On 25 July 2005, security sources stated that Jean-Charles had been in the UK on an out-of-date student visa. I reckon they did this to reassure the rest of us that the naughty Brazilian deserved to die.

When Jean Charles looked up from his paper that day, I wonder if he thought that the men with murder in their eyes were there to send him home for overstaying his welcome. I hope he didn't have time to figure out that the global village's most fervent cheer-leader, the World Order wagtail in Downing Street who enticed him here in the first place, would let loose a head-hunting terminator with instructions to send him home in a box.

On the same day that some were suggesting that Jean Charles might have been here illegally, Charles Clarke, the Home Secretary, and the man ultimately responsible for the situation in Britain at this time, finally deferred his plans to take a family holiday.

It took him three days to figure out that it wouldn't look too good if he was seen to be sunning it large in faraway climes, when an innocent man had just been shot dead by the Met.

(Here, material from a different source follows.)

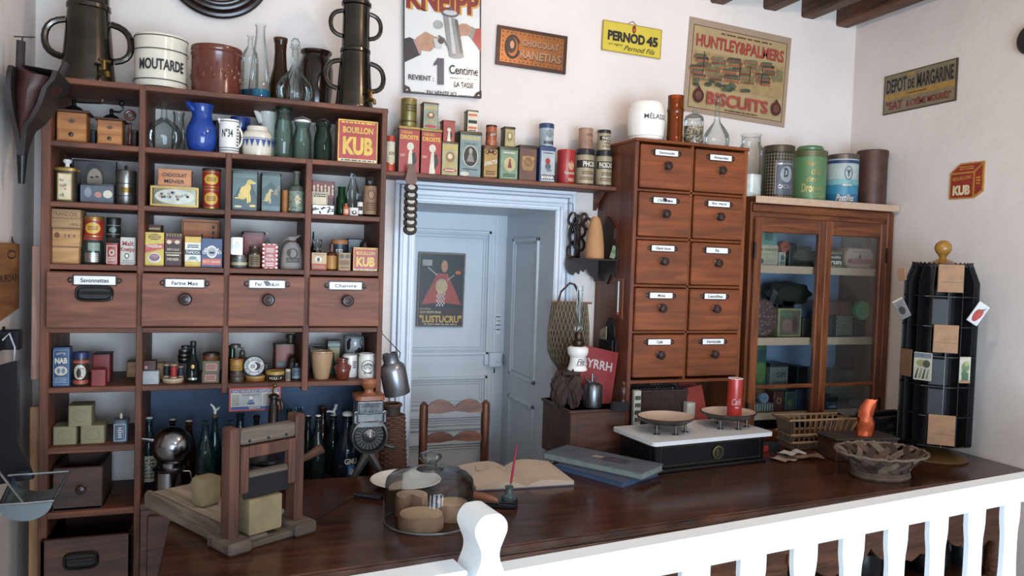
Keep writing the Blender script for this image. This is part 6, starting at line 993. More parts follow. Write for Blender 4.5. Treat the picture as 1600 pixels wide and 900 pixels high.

At this time our glorious leader chipped in with a helpful comment of his own.

"I personally think it's sensible for people to take the holiday they should have."
On 4 August 2005, it became clear why our dear leader thought summer holidays away from it all were a wonderful thing.

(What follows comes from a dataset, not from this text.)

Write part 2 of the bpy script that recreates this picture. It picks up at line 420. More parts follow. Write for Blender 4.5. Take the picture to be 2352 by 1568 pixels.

On that day, Tony, Cherie and the chicks arrived in Barbados for some good, clean Christian fun in the sea, sand, sun and surf with Sir Cliff Richard at his well-fortified Caribbean hideaway.

In an interview on Radio 4's Talking Politics show, Sir Ian Blair put it like this:

"Tragic as the death of Mr. Menezes is... it is one death out of 57."
So that's alright, then.

Which one of the following would you buy a used car from? Tony Blair? Ian Blair? Charles Clarke? Jean-Charles de Menezez?

P.S. In September 2004, an Israeli security firm was chosen to provide security for London's Underground train network. Metronet Rail selected VERINT Systems 'to enhance security of the London Underground.'

To the relief of some, the company 'lost' the CCTV footage of a plain clothes Metropolitan Police officer executing Jean-Charles de Menezez.